Biden Administration’s Student Debt Relief Plan

October 5, 2022

By: Seth F. Gilbertson and Allison R. Contrera

Background on the Plan

The Biden Administration recently announced a Student Debt Relief Plan (Plan) that will provide one-time federal student loan debt relief to eligible borrowers. After multiple states and the Pacific Legal Foundation (PLF) filed lawsuits to stop the Plan, the Education Department modified the Plan to exclude certain loan types and allow individuals to “opt-out.” Beginning in October 2022, through the end of December 2023, individuals will be able to submit an online application for student debt relief.


The recently issued FAQs provide that private (non-federal) loans, federal loans that were consolidated into private loans, and privately held federal student loans, such as the Federal Family Education Loans and Perkins Loans, are not eligible for forgiveness under the Plan.[1]

Borrowers are eligible for the Plan if they have a federal loan (including loans held by the U.S. Department of Education), and an annual income under $125,000 or a household income under $250,000.[2] The Plan will cancel up to $20,000 for borrowers who received a Pell Grant and up to $10,000 for borrowers who did not receive a Pell Grant.[3] Furthermore, borrowers with outstanding federal loan balances that equate to less than the total amount that they are eligible to have forgiven will be eligible to have their loans forgiven entirely.

Challenges to the Plan

The PLF filed the first lawsuit challenging the Administration’s authority to forgive student loans in the absence of congressional authorization. A U.S. District Court denied PLF’s motions for a temporary restraining order and preliminary injunction after Education Department specified that borrowers would be able to “opt-out” of the Plan.

Several states have also challenged the Plan in the District Court for the Eastern District of Missouri.[4] These states sought an immediate injunction pausing student debt relief and argued that the Plan will harm state tax revenues, student loan processors, and state investment boards handling public pensions. The lawsuit also asked the court to determine whether the Administration has the legal authority for the Plan; that court is yet to rule.

Current status of the Plan

Once the application opens, individuals may apply online. The Education Department will determine individual eligibility and work with loan servicers directly to process the debt relief.[5]

Borrowers can prepare by (1) creating a account or updating existing account contact information, (2) signing up for updates (via email or text message), and (3) by ensuring that their loan servicer also has current contact information. To be notified when the Plan application opens, borrowers can sign up for email updates here.

What is the role of IHE

Colleges and universities do not play any direct role in administration of the Plan. While some institutions may wish to provide basic information to students, parents and even alumni, including the extra benefit for Pell Grant recipients, most borrowers should simply be directed to the Department of Education (see below) for answers to their questions.
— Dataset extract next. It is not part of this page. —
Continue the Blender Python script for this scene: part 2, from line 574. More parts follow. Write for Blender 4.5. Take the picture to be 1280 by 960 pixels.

Where to go or direct students for more information

For more information on the Student Debt Relief Plan, please visit the Office of Federal Student Aid’s One-Time Student Loan Debt Relief page.

If you have any questions, please contact Seth Gilbertson, Allison Contrera or any attorney in Bond's higher education practice or the Bond attorney with whom you are regularly in contact.

[1] The Education Department is still “assessing whether there are alternative pathways” to provide relief to borrowers with federal loans held by private lenders.

[2] Dependent students’ income will be based on their parental income.

[3] Most borrowers can determine if they received a Pell Grant at Pell Grant information from before 1994 is not accessible online. However, the Department of Education maintains this information and will check its records when processing applications in order to determine the appropriate forgiveness amount.

[4] These states include Arkansas, Iowa, Kansas, Missouri, Nebraska, and South Carolina. Arizona also filed suit separately.